Courts say they are not concerned with parents, only with what happens to children - but that does not square with rights to due process, he said. "Judges actually verbalize this: 'I'm not going to be fair to you.' " And the legal system does not treat parenthood as a fundamental constitutional right, even though the Supreme Court has described it as "perhaps the oldest of the fundamental liberty interests we have," Dr. Newdow said.
For many parents, he said repeatedly, being separated from their children is "worse than rape."
Dr. Newdow stressed that he believes the government has the obligation to protect children from harm. But absent abuse or harm, he argued, the government should not impose conditions on parents who are before the court that it would not impose on intact families, like telling parents where to live or how to behave.
The solution Dr. Newdow proposes for many of these problems is a presumption that parents should share custody evenly.
That proposal is popular with fathers' rights groups, which are trying to have it adopted by courts and legislatures around the country, arguing in part that it is better for children to have both parents involved in their lives.

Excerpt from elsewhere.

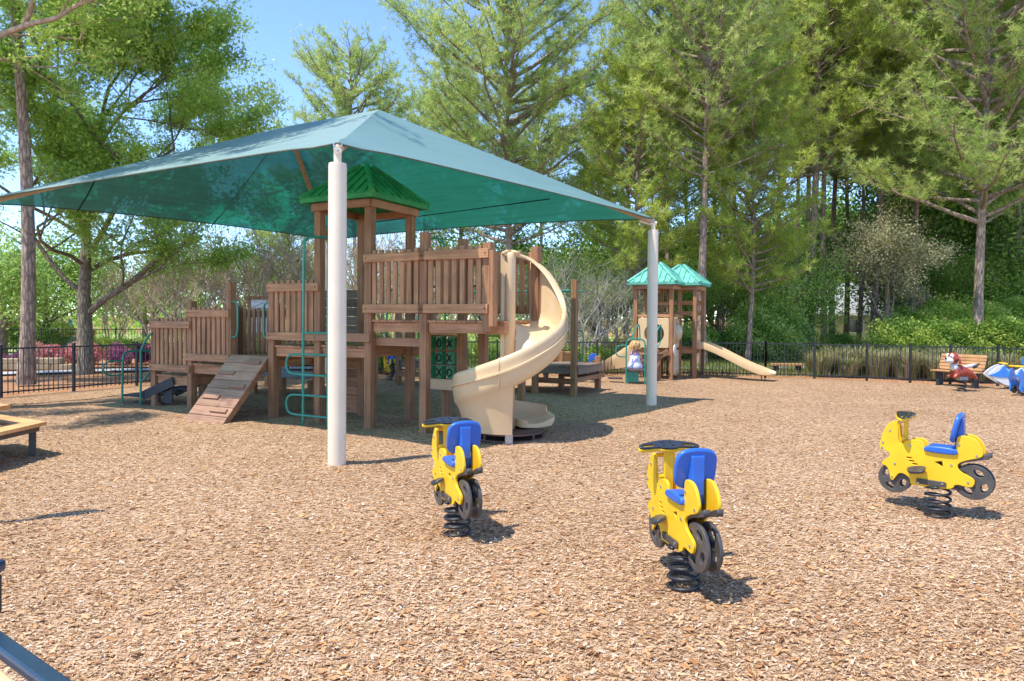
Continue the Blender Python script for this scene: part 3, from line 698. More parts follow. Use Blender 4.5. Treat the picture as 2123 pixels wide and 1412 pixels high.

Psychologists generally agree in cases where the parents can cooperate, but raise concerns about joint custody's effect on children where the parents are engaged in constant strife. And some experts warn that parents who insist on a strict division of custodial time are less interested in what is good for children and more interested in lowering child support payments or in controlling their former spouses.
In New York, court decisions have held that joint custody is inappropriate in so-called high-conflict cases.
But Dr. Newdow argued that the fundamental unfairness of current custody law increased the conflict.
In June, the Supreme Court ruled that because Dr. Newdow did not have legal custody of his daughter, he did not have the standing to challenge the constitutionality of the daily recitation of the Pledge of Allegiance at her school. An atheist, Dr. Newdow had argued that the "under God" phrase in the pledge violated the separation of church and state.